Why Sri Lanka?
Sri Lanka is home to about a tenth of the world’s total 40,000 Asian elephants in the wild. However, elephants in Sri Lanka are being killed at an alarming rate—not for their tusks, meat, or hides—but simply because they interfere with agriculture. In Sri Lanka, an estimated 4,000 elephants have been destroyed since 1950.
The elephant is running out of space in Sri Lanka. The protected areas are inadequate, less than 1000 sq. km (900 sq. miles). Moreover, elephants, especially the bulls, may range over hundreds of square kilometers in the course of a season. Unfortunately in farming communities, their sheer size and gargantuan appetite make them a threat to crops.
Although there are no easy solutions for resolving the human-elephant conflict in Sri Lanka, much depends on how humans who live there perceive the worth of the elephant. Defenders of wildlife are now convinced that the only way for elephants and humans to co-exist successfully in the same environment is through developing ways in which the elephant is proven to be a sustainable economic resource.
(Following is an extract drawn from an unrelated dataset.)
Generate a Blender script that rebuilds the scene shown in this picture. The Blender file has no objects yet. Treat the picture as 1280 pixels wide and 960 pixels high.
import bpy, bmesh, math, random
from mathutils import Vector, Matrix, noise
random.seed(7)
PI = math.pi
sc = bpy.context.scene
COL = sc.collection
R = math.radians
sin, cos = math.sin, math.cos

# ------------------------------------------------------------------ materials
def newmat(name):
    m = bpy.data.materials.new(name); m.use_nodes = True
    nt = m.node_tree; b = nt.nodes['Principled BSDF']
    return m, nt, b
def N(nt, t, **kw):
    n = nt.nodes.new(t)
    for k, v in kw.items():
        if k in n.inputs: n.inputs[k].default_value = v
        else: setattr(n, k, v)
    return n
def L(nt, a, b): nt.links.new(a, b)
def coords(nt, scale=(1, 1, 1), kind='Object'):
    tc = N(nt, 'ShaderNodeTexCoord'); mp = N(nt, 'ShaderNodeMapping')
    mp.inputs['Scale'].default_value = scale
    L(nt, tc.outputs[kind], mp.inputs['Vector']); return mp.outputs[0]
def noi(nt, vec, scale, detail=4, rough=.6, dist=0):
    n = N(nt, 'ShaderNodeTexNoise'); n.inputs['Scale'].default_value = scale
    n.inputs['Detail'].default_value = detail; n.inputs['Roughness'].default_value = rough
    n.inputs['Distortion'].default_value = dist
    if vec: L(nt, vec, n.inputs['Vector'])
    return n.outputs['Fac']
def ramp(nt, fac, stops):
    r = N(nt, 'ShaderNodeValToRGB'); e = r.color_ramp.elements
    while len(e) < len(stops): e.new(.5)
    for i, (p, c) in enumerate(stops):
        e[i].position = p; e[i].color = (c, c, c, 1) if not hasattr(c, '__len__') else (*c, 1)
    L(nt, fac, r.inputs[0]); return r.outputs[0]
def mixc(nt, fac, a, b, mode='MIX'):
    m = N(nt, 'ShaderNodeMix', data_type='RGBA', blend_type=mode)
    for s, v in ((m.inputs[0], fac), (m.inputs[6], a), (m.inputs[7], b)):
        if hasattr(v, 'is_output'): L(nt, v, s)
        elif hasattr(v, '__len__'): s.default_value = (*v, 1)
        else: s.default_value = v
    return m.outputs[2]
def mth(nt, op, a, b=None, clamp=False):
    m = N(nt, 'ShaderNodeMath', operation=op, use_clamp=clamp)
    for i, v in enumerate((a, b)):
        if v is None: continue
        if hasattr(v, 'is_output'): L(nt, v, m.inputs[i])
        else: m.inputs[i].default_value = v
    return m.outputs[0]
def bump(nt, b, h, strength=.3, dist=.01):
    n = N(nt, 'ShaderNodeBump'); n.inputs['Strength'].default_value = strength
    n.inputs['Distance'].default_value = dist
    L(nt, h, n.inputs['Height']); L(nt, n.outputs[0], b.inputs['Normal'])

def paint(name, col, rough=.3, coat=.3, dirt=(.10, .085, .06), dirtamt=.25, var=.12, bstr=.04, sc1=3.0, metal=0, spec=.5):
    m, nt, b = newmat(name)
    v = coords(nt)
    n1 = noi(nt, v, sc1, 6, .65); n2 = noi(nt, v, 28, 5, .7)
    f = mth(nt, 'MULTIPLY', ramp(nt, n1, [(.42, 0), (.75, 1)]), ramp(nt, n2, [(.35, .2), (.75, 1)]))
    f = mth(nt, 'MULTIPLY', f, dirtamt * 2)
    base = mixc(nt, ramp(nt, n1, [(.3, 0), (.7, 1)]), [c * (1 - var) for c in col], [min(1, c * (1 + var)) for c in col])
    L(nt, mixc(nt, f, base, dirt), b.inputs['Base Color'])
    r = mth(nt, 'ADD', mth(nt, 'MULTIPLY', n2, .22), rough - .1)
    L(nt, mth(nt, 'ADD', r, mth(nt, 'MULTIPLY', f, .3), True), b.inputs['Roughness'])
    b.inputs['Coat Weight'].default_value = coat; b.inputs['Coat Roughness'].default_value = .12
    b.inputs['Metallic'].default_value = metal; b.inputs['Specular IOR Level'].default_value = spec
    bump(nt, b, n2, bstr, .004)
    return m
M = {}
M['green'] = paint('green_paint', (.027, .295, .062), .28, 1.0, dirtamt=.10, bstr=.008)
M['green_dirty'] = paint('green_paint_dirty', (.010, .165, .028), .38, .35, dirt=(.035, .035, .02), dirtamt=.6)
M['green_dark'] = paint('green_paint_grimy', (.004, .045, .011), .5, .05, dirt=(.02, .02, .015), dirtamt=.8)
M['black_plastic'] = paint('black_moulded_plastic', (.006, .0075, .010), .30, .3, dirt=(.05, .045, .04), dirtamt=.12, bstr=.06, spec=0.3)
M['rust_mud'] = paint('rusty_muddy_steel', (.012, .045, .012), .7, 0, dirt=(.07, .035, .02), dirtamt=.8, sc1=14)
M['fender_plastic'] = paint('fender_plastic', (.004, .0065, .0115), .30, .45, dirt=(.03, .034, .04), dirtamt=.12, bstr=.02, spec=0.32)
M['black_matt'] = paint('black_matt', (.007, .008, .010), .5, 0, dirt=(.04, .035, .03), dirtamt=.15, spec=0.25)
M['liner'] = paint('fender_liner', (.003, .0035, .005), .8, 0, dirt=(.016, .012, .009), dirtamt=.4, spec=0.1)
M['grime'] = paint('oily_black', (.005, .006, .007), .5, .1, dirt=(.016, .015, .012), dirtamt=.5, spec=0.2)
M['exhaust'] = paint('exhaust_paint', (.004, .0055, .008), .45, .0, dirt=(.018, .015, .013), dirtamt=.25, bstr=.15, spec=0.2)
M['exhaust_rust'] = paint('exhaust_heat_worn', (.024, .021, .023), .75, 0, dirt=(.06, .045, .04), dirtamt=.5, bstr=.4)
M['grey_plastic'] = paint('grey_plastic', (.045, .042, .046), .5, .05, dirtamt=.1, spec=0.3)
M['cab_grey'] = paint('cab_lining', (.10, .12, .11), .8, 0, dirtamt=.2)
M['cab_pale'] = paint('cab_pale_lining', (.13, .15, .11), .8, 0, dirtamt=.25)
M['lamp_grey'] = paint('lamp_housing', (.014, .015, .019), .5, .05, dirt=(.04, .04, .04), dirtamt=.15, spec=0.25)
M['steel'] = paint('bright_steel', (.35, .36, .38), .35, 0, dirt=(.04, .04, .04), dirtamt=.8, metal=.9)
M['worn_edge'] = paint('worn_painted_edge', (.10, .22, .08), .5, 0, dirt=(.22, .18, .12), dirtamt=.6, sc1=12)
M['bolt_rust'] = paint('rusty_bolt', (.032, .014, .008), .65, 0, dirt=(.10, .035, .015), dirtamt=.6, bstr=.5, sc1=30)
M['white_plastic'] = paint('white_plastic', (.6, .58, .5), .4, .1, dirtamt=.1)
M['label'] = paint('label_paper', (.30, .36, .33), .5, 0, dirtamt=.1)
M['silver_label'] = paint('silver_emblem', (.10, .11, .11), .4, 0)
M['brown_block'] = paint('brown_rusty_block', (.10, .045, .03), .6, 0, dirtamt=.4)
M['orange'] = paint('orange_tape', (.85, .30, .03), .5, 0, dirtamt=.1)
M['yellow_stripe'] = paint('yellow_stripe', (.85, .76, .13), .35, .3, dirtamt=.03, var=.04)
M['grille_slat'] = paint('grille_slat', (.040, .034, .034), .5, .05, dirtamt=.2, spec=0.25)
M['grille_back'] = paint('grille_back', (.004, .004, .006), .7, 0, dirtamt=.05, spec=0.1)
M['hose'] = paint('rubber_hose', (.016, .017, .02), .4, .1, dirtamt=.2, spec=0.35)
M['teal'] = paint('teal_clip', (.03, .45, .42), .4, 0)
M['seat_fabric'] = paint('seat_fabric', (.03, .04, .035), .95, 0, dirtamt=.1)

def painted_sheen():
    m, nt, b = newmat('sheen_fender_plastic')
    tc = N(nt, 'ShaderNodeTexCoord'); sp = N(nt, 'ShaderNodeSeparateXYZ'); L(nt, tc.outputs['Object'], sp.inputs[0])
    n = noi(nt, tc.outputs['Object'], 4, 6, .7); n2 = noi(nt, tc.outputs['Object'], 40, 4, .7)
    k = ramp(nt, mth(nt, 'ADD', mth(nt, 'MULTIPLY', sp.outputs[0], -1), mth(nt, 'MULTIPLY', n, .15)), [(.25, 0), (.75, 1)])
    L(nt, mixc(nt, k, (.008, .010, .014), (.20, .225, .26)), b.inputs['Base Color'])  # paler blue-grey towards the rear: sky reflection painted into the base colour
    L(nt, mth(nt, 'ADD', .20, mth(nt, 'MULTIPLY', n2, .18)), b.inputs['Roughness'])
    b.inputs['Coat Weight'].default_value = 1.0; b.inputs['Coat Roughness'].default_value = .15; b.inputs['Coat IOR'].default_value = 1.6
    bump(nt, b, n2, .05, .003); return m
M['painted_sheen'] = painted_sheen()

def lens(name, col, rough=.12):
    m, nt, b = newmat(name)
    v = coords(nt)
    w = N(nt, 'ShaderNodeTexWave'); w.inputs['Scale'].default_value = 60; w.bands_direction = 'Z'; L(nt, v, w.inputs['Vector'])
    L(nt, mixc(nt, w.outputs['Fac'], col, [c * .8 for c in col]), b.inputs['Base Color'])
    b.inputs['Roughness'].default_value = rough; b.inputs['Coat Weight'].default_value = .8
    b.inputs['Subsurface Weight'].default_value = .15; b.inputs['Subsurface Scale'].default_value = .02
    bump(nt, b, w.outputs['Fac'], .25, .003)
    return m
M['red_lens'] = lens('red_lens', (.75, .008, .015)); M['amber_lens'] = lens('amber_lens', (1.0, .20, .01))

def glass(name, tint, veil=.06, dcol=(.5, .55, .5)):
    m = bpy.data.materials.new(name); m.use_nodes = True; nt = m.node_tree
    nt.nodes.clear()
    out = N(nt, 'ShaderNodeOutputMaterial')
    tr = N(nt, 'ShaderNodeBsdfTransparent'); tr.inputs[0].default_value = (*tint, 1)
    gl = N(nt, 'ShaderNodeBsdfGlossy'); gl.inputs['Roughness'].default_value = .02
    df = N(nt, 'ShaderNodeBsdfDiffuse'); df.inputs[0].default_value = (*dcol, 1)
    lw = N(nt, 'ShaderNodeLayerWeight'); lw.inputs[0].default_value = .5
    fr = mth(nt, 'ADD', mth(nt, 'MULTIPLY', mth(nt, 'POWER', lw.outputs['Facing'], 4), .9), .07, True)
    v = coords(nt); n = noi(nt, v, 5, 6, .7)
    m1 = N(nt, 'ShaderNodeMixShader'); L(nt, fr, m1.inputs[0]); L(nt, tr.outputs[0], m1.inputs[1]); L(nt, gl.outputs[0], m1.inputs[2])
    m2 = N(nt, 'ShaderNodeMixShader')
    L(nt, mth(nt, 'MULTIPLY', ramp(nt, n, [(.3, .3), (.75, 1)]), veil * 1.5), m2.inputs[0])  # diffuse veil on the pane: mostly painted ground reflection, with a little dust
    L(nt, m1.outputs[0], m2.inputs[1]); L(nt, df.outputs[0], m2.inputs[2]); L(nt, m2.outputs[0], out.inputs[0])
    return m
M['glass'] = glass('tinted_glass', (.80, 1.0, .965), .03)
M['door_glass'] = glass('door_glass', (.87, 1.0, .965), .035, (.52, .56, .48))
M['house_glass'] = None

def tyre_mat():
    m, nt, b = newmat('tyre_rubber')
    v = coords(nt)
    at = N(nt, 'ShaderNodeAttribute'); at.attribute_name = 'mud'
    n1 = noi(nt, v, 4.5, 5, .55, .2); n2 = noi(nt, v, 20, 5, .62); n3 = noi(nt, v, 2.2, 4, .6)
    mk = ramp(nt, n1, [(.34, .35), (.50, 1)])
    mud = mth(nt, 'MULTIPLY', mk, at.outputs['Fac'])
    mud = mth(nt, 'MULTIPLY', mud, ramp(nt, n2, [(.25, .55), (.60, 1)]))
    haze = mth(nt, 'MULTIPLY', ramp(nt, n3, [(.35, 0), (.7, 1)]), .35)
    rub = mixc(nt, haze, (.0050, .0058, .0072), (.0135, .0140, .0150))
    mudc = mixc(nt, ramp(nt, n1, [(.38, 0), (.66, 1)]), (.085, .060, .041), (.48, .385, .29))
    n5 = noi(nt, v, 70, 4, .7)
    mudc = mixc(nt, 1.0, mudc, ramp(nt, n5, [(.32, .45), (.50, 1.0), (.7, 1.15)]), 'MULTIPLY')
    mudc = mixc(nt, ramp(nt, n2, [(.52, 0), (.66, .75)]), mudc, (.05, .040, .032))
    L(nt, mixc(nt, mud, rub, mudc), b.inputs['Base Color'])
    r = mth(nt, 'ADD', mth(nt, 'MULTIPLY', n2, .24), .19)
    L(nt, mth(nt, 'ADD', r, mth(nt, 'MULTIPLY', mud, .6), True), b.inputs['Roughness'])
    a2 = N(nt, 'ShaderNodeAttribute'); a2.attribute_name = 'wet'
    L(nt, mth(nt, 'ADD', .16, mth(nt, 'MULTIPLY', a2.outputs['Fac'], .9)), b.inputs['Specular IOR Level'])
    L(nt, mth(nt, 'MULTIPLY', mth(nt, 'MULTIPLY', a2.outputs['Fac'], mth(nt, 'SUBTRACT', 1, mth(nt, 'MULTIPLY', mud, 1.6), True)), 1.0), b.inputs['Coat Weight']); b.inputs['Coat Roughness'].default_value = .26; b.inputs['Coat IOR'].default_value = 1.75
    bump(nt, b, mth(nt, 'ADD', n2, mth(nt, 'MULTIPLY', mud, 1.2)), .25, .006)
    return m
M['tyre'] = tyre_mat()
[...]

Elephant dung may be the answer
It is a commodity that is freely available. On average, an adult elephant produces about 180-200 kg (500 lbs.) per day. Since an elephant’s diet is all vegetarian, the waste produced is basically raw cellulose. Thoroughly cleaned and processed, the cellulose is converted into a uniquely beautiful textured product. This acid-free, linen-like paper, marketed as Ellie Pooh paper, is made into art projects, notebooks, cards, and other exotic gifts.
New uses are being found every day; the only limit is one’s imagination. Products made from Ellie Pooh paper are popular among the local population in Sri Lanka, as well as in several countries, including America.